▶ _RAW DATA_:
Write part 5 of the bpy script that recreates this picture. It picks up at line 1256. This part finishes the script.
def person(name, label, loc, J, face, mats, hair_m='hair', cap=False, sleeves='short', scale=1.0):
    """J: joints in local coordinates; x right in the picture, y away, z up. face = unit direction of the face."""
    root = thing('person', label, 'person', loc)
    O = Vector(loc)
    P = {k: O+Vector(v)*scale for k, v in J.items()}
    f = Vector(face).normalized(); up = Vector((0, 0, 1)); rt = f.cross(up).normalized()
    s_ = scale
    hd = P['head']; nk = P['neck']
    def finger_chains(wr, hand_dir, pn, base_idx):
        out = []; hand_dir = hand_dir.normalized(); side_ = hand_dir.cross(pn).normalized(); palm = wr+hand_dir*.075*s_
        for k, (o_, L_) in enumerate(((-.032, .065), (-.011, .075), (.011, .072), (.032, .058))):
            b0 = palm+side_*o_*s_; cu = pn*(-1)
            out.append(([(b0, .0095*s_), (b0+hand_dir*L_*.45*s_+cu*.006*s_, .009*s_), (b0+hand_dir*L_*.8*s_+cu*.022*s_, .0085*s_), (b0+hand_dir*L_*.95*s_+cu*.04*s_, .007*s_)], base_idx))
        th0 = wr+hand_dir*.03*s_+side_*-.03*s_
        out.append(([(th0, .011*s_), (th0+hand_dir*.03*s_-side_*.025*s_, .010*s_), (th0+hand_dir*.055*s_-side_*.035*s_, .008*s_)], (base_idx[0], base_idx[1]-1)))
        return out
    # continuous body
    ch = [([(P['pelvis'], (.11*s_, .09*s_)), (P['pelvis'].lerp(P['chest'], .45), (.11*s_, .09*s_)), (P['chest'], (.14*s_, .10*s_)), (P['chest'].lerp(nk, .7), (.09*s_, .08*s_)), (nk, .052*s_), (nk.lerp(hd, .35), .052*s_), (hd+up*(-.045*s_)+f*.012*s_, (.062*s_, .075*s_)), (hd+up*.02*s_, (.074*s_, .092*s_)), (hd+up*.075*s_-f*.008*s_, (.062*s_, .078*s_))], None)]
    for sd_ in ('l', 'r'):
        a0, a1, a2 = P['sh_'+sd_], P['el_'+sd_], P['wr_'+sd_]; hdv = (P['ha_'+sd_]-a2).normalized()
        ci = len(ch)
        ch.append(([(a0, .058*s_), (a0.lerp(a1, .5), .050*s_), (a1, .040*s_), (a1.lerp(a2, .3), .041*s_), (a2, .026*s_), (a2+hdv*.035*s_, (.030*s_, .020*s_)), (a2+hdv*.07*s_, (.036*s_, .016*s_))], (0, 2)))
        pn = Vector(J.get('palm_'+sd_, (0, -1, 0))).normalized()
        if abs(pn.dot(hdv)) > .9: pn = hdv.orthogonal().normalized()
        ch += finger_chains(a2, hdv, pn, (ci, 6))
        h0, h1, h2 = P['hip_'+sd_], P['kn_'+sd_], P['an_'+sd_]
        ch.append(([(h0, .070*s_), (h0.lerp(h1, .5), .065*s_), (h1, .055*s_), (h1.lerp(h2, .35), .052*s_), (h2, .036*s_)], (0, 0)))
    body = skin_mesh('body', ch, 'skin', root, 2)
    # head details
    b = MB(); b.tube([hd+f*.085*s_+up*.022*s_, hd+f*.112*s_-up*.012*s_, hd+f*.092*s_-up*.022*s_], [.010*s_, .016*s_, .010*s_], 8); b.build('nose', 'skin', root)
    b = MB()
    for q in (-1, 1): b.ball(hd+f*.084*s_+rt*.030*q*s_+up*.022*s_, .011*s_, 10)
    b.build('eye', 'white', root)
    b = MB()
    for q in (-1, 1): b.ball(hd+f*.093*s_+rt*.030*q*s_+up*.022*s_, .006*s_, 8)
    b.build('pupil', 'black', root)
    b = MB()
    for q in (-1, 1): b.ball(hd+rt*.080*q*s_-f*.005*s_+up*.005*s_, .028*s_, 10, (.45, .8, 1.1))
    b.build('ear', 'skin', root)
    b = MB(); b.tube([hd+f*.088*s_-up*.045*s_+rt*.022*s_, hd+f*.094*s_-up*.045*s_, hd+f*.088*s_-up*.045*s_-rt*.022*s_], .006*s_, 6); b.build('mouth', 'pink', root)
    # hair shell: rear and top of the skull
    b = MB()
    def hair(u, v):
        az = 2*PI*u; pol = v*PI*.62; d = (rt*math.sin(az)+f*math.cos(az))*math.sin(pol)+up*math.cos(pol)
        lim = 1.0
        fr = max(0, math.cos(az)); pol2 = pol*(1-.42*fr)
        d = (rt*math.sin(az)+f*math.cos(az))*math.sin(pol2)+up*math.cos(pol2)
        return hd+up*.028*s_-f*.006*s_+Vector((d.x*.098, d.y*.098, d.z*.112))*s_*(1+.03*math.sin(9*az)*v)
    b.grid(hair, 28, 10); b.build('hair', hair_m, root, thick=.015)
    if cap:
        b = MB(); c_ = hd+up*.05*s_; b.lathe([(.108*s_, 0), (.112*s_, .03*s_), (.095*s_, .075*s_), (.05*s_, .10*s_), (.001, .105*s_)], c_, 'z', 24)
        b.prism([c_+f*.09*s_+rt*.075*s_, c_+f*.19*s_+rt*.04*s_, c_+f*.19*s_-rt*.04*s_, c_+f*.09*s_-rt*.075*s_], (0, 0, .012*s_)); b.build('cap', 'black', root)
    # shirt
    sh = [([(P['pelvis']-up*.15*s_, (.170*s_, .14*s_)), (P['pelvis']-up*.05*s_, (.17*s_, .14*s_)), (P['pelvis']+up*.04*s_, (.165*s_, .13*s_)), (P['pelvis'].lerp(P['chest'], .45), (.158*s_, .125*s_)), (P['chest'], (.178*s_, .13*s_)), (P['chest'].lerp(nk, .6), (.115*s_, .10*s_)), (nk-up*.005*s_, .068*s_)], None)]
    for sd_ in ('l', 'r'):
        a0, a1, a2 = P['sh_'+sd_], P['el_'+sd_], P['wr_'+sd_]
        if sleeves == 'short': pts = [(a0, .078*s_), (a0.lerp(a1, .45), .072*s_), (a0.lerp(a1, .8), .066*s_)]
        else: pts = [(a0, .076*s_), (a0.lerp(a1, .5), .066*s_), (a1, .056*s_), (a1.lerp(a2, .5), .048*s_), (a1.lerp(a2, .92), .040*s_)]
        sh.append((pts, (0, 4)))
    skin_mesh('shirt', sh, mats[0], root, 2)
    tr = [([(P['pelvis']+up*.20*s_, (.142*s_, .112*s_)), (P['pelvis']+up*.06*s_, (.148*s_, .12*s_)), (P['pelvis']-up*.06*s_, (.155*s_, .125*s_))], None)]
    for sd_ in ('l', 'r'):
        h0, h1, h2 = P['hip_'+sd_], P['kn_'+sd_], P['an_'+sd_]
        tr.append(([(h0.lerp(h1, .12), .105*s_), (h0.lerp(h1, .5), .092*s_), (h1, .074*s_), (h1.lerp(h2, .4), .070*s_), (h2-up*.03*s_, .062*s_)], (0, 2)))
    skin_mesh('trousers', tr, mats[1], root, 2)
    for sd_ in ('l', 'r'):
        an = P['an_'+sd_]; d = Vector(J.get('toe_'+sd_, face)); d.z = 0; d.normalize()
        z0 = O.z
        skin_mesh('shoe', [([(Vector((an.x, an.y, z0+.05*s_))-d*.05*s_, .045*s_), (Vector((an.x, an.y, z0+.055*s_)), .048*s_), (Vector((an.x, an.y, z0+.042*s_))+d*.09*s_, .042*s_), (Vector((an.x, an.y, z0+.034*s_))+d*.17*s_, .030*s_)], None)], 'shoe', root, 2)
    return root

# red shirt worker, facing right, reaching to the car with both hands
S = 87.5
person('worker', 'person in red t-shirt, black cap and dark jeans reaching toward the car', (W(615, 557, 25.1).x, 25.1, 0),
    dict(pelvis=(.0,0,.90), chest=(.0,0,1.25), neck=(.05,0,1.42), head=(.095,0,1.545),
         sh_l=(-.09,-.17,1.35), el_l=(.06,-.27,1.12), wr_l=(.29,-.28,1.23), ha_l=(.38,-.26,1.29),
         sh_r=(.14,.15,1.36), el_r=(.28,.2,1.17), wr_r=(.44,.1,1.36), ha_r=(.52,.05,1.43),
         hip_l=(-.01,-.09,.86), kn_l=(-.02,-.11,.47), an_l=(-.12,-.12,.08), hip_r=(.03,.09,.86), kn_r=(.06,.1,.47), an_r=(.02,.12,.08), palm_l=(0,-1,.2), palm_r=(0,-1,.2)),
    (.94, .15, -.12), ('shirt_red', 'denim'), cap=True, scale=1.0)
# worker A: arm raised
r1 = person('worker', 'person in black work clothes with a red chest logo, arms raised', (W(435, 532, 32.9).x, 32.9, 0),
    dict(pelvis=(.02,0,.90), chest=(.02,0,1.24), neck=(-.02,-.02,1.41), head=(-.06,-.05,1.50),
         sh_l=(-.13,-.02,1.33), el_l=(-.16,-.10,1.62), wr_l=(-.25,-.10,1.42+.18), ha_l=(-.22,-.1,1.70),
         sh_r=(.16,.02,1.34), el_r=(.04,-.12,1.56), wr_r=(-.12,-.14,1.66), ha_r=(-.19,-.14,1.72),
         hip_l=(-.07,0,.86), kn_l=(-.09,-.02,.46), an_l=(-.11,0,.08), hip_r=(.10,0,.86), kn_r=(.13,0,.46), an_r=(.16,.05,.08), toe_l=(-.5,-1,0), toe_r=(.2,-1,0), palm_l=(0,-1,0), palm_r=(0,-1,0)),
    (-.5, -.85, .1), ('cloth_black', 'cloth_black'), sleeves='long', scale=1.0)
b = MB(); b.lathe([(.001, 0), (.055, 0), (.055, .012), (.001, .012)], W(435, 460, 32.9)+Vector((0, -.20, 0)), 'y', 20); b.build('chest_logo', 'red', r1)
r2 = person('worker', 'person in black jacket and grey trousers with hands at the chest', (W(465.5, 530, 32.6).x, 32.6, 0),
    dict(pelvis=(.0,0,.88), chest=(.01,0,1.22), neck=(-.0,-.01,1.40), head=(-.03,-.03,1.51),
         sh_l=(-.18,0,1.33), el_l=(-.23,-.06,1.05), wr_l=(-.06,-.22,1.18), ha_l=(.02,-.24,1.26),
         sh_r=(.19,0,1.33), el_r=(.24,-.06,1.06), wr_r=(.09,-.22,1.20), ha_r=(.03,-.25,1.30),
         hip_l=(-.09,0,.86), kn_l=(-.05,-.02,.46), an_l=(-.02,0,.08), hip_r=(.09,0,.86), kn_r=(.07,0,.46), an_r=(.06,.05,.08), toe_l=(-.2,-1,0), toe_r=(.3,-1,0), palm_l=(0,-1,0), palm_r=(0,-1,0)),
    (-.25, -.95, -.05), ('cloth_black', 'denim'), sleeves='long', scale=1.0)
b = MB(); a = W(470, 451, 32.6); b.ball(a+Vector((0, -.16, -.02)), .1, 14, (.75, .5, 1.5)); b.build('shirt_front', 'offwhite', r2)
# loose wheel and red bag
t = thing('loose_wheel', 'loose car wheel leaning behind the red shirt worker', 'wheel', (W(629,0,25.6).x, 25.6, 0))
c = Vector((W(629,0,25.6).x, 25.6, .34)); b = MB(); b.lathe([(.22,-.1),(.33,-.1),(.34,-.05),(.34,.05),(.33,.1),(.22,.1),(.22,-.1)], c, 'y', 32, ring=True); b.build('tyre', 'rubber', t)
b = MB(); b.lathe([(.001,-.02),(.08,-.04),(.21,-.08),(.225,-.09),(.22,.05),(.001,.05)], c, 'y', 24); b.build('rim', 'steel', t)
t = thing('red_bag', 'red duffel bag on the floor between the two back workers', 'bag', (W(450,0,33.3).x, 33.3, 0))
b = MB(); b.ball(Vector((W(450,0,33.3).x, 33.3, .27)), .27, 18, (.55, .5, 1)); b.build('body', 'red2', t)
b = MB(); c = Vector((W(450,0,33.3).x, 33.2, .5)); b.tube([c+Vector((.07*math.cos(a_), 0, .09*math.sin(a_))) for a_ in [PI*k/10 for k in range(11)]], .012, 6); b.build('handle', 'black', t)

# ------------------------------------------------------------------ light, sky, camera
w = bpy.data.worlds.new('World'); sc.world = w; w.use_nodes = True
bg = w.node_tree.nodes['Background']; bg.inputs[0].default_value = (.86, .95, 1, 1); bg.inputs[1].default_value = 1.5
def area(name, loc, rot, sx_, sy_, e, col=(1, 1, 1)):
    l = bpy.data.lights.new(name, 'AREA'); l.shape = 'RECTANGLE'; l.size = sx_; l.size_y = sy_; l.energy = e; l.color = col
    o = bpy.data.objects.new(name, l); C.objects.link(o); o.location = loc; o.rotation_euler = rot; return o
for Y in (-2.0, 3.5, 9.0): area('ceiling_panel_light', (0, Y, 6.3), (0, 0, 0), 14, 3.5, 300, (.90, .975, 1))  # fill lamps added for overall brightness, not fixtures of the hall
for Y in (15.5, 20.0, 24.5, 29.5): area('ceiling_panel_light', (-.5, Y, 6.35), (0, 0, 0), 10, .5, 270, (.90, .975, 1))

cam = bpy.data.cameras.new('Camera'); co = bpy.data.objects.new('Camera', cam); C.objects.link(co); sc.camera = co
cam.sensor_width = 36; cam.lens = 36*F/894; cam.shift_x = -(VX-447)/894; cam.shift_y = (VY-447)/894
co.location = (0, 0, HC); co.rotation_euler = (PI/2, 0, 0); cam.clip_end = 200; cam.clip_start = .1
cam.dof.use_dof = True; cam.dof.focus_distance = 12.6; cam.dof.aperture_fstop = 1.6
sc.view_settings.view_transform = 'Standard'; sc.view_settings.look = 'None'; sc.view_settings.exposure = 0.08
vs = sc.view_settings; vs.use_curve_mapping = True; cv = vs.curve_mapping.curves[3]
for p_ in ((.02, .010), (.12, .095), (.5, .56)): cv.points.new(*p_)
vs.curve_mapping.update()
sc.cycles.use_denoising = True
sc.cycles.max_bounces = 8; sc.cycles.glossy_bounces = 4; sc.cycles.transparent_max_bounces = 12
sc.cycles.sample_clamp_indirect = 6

▶ _WHAT YOU WILL DO_:
Tally how many lines of the data include the word "picture". Write the number and nothing else.

▶ _THE SOLUTION_:
2